今販売されている乗用車には、乗員拘束装置としてシートベルト、シートベルトプリテンショナー、シートベルトフォースリミッター、そしてSRSエアバッグが装備されている。この点では、国産車も欧州車も変わりない。そして、衝突試験のJNCAP等では欧州車も国産車も変わらない成績を収めている。しかし、欧州車と国産車では決定的な違いがある。欧州車では衝突衝撃の大きさに応じてプリテンショナー→エアバッグの順で作動するのに対し、国産車は小さな衝撃でプリテンショナーとエアバッグが同時に作動するのだ。そして、この違いは衝突試験ではなく実際の事故の場面で安全性に大きな影響を及ぼす可能性がある。

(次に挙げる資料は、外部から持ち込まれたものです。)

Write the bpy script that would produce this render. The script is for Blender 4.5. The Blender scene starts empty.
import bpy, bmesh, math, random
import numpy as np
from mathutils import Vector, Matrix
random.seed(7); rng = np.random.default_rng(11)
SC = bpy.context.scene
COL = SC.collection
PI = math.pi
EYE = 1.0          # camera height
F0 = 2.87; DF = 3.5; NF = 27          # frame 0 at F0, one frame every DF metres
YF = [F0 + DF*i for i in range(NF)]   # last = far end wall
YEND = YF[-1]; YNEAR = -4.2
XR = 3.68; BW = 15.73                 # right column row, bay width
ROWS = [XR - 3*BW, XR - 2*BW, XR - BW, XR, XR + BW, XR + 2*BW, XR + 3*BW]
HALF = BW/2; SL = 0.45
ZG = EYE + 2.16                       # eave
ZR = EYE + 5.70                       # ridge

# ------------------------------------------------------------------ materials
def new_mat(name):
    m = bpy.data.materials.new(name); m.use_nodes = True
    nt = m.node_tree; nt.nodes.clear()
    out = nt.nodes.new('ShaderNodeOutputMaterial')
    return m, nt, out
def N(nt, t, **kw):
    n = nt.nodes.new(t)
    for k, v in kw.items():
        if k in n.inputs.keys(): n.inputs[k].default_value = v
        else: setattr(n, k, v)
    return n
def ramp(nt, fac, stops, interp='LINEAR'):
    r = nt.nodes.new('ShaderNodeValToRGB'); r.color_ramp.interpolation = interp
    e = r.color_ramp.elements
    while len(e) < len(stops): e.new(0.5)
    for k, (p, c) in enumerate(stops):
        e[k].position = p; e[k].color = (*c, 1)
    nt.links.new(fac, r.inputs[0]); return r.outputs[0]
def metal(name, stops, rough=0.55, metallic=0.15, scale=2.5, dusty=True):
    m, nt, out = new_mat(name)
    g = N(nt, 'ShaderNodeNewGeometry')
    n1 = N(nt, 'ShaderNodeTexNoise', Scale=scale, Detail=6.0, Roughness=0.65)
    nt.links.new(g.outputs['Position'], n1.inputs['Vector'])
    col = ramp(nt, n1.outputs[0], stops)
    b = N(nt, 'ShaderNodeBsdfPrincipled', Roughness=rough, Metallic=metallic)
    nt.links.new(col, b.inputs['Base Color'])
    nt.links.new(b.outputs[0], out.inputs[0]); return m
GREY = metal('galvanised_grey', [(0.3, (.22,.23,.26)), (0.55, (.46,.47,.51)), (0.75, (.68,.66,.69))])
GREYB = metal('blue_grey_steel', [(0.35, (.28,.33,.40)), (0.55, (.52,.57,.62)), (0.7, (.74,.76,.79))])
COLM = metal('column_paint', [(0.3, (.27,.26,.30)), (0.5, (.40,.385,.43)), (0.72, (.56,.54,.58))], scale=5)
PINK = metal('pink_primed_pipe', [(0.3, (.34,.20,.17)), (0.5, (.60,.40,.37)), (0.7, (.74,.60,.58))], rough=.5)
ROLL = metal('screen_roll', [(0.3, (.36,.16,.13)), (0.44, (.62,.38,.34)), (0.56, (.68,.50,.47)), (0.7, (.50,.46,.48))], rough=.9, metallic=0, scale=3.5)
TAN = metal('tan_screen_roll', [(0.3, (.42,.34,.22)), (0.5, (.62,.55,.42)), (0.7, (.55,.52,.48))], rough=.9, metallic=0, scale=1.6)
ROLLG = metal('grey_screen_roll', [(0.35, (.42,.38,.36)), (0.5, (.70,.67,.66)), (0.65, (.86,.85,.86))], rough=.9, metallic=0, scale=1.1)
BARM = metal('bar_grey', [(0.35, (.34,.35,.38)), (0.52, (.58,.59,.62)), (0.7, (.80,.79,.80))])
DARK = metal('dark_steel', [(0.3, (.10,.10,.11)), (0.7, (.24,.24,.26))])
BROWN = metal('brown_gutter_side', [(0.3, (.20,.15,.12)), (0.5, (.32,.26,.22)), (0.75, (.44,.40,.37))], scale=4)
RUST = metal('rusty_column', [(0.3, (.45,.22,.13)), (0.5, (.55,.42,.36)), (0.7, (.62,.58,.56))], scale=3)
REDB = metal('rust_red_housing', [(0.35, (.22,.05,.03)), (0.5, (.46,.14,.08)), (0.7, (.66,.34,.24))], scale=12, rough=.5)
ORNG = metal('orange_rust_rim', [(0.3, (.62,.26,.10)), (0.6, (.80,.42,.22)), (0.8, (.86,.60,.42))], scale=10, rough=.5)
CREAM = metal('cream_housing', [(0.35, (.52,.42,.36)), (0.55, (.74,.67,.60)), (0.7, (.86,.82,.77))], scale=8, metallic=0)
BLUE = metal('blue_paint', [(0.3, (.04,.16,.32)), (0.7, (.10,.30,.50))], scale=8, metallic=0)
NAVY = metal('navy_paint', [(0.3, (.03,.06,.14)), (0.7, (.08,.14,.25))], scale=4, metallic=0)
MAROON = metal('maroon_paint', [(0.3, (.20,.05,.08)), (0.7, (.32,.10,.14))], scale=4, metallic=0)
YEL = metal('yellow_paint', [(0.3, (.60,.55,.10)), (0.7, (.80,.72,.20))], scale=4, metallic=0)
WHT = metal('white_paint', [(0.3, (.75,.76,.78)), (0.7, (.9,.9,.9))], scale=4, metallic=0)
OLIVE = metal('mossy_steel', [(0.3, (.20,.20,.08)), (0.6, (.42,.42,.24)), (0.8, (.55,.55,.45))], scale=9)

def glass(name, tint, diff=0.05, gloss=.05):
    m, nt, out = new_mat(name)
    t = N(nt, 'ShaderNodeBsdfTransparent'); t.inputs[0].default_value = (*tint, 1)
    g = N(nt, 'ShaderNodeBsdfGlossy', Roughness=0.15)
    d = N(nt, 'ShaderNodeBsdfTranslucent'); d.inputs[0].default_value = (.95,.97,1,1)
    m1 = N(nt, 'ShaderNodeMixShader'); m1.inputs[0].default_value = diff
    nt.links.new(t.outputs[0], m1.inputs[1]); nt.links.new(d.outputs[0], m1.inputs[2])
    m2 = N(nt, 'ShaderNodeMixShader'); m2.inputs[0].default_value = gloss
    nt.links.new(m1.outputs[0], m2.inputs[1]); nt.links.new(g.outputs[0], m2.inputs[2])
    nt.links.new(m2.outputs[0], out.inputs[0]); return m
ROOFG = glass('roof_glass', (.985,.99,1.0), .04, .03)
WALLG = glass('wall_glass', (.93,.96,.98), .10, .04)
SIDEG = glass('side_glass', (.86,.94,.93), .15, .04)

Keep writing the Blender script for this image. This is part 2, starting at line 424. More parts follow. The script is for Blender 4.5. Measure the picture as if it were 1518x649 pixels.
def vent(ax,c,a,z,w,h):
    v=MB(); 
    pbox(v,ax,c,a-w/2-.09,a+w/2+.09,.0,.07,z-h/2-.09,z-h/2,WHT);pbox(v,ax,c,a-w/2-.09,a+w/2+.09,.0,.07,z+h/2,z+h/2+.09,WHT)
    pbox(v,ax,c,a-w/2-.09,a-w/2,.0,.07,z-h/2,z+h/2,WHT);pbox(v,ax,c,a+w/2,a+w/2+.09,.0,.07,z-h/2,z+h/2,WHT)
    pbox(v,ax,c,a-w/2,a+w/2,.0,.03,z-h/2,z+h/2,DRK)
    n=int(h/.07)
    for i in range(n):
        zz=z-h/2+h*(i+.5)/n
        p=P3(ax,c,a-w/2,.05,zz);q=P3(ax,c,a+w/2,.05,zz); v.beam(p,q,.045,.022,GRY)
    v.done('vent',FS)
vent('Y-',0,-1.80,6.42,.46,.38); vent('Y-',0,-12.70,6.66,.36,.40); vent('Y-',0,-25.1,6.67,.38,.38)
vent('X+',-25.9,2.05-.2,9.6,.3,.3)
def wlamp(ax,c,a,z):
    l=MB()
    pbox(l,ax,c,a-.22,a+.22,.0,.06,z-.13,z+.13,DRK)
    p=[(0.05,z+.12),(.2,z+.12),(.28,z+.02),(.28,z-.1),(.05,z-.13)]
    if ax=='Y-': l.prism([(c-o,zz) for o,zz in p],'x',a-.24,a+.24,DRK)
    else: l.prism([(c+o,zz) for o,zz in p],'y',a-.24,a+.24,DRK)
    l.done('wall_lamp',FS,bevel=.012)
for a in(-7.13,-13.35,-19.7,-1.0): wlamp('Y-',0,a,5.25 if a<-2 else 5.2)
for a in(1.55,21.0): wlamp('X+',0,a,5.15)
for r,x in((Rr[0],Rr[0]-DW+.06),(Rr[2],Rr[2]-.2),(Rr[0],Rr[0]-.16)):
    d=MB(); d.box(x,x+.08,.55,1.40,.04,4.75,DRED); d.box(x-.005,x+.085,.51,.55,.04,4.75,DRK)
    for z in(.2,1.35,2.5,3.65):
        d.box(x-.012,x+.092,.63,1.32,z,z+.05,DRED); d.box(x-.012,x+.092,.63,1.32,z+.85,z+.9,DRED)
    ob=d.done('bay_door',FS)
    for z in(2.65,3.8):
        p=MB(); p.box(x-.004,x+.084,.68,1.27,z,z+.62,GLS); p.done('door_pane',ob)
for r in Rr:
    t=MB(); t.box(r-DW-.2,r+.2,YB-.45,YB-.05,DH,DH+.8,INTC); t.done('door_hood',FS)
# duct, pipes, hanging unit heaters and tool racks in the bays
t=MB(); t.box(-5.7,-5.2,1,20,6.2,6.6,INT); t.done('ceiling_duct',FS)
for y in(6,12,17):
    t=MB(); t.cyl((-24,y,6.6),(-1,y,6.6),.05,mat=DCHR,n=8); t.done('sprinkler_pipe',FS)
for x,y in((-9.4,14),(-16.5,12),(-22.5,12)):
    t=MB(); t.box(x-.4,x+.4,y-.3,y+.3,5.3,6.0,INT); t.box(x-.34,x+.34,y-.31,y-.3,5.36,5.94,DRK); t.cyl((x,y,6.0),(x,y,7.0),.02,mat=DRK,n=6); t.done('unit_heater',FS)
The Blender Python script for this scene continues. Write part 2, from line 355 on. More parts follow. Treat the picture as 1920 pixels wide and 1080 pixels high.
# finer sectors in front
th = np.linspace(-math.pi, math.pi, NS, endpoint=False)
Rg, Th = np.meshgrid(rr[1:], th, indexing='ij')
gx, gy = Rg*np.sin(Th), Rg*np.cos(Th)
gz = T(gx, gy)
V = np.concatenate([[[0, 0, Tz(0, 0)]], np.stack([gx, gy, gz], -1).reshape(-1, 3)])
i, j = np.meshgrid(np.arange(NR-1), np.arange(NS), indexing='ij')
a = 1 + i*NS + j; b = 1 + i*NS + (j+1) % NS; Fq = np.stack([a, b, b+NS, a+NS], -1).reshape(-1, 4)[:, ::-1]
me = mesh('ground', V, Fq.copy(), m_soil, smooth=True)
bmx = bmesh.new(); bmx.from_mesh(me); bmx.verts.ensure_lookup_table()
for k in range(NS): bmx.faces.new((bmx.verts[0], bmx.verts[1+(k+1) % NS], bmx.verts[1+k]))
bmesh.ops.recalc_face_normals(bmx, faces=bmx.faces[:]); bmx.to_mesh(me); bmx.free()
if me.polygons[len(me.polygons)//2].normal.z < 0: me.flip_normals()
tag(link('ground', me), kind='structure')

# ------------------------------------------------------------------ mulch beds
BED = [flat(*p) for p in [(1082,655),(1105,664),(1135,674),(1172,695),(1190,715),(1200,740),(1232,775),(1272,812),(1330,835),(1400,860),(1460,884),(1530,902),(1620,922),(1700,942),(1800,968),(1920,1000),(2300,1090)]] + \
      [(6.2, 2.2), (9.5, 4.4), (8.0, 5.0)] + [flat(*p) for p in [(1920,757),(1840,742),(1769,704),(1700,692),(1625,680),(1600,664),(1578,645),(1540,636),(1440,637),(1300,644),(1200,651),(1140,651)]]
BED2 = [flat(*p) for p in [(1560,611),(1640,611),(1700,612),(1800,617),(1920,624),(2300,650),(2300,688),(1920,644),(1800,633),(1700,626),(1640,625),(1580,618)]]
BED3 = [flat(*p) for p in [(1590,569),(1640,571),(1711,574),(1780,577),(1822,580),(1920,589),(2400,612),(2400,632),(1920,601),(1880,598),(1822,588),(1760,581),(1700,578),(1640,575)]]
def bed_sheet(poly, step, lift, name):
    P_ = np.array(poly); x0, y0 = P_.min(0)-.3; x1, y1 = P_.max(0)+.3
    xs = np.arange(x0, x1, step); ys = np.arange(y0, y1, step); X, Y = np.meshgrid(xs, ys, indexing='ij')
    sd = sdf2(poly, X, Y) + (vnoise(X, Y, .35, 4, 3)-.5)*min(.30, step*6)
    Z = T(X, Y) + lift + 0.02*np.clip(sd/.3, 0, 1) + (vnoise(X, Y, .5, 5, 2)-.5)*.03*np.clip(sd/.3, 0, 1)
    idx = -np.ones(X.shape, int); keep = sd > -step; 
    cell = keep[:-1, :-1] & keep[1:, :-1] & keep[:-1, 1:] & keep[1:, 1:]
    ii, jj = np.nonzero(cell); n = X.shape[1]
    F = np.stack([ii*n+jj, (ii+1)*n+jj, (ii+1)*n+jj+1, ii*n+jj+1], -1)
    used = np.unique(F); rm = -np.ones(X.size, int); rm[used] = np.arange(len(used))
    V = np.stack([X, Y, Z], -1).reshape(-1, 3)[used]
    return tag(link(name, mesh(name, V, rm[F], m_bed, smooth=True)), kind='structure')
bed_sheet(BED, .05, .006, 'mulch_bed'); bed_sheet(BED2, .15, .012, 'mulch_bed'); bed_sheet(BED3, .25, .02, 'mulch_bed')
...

なぜなら、エアバッグは作動時に爆発的に展開するから、エアバッグ作動それ自体によりケガをするリスクが存在するからである。エアバッグはそれこそ「最後の手段」であり、乗員の致命的なケガを防ぐために必要な場面だけ展開すれば十分なのだ。だから、リスクの小さいプリテンショナーをまず作動させて、致命的な衝撃を受けた場合のみエアバッグを作動させるのがより安全だということになる。国産車のように小さな衝撃でプリテンショナーとエアバッグが同時に作動すると、プリテンショナーのみで十分な場面でリスクの大きいエアバッグを展開することになってしまう。
それに、衝突衝撃が2回以上加わるような事故の際、小さな衝撃でプリテンショナーと同時作動する国産車のエアバッグは十分な保護性能を発揮できないおそれがある。たとえば、高速道路でコントロールを失って、まず中央分離帯にぶつかって跳ね返ってから左側の防護壁に衝突するような場面で、最初の小さな衝突でエアバッグを展開してしまうと、続いて起こる大きな衝突の際にはエアバッグが使用済みになっていて役に立たないということが起こるのだ。エアバッグは1回だけ、しかも一瞬しか作動しないから、本当に必要な場面まで大事にとっておくべきなのだ。
カタログの安全装備のリストに書いてある内容やJNCAPの星の数は同じでも、メーカーの設計思想により実際の安全性能は大きく異なるものなのかもしれない。